Perché questa digressione? La spiegazione è presto servita: per denunciare il trattato dopo averlo già ratificato, le parti contraenti devono aspettare almeno tre anni dalla sua entrata in vigore. Dunque, al di là delle dichiarazioni di Trump, la richiesta di uscita degli Stati Uniti non potrà essere presentata prima del 4 novembre 2019. Ma c’è di più: l’articolo 28 del trattato precisa che, qualora una delle parti contraenti voglia denunciare l’accordo, questa è tenuta a prevenire le altre parti con un anno di anticipo. Tradotto: nel migliore dei casi, e senza ulteriori contrattempi, gli Stati Uniti potranno abbandonare l’accordo di Parigi il 4 novembre 2020.
COME EVITARE L’USCITA DALL’ACCORDO DI PARIGI?
Le dichiarazioni di Donald Trump hanno suscitato una serie di reazioni sia negli Stati Uniti che negli altri Paesi. Solamente pochi uomini fedeli al presidente si sono esposti pubblicamente in favore della scelta del primo cittadino statunitense. Sindaci e governatori, soprattutto democratici, hanno invece espresso la loro preoccupazione. Tra coloro che hanno manifestato risentimento anche John Kerry, capo della diplomazia a stelle e strisce durante la presidenza Obama e tra i principali artefici dell’accordo di Parigi: “Si tratta di una rinuncia senza precedenti della leadership dell’America che pagheremo in termini d’influenza”, ha detto pragmaticamente. Persino il presidente cinese, Xi Jinping, ha tenuto a ribadire l’impegno del suo Paese per rispettare il trattato.
Intanto, i sondaggi mostrano come i cittadini statunitensi siano perlopiù contrari alla decisione di Donald Trump: ben il 92% di coloro che hanno votato Hillary Clinton alle ultime presidenziali avversano la scelta dell’ex rivale, ma, anche tra i suoi sostenitori, Trump incassa un sostegno pari solamente al 46% degli intervistati.
L’opposizione all’uscita dall’Accordo di Parigi è dunque molto decisa su tutti i fronti: uomini politici statunitensi ed internazionali, cittadini, e persino diverse multinazionali come Facebook o la Apple si sono schierate contro. A sostenere Trump restano soprattutto le grandi imprese industriali, quelle che effettivamente sono tra le principali responsabili dell’emissione di gas serra, insieme al settore dei trasporti ed a quello petrolifero, che no vogliono veder intaccata la loro supremazia economica.
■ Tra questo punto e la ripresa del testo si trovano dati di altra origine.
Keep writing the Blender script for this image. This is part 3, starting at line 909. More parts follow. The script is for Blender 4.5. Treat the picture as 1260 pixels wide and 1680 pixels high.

Una tale mobilitazione, potrebbe spingere Trump a rivedere i suoi piani sull’argomento, visto che, come abbiamo detto, ci sono ancora quattro anni di tempo prima che l’uscita prenda realmente effetto.
E qui viene l’ultimo ostacolo: come precedentemente dimostrato, l’uscita dall’accordo di Parigi non potrà essere effettiva prima del 4 novembre 2020, un giorno dopo lo svolgimento delle elezioni presidenziali dove supponiamo che Donald Trump andrà alla ricerca di un secondo mandato. Qualora in questi quattro anni nessuno riesca a fargli capire che il clima non è una tematica da ridurre all’ennesima buffonata, e che Trump decida pure di procedere nell’iter in vista della denuncia dell’accordo, c’è da pensare che la campagna elettorale possa spingerlo a rivedere i suoi piani, visto il grande disaccordo suscitato nella maggioranza dell’elettorato. Oppure, l’altra ipotesi potrebbe vedere vincitore un democratico che decida di fare marcia indietro, riportando il più grande inquinatore del mondo all’interno dell’accordo.
Forse, per fermare l’ultima follia trumpiana c’è ancora tempo, ma non dimentichiamo che l’Accordo di Parigi non è una mera dichiarazione di intenti, ma un processo necessario per salvare un pianeta che nell’ultimo secolo abbiamo, come genere umano, violentato, e per salvaguardare l’esistenza di tutte le specie viventi, compresa la nostra.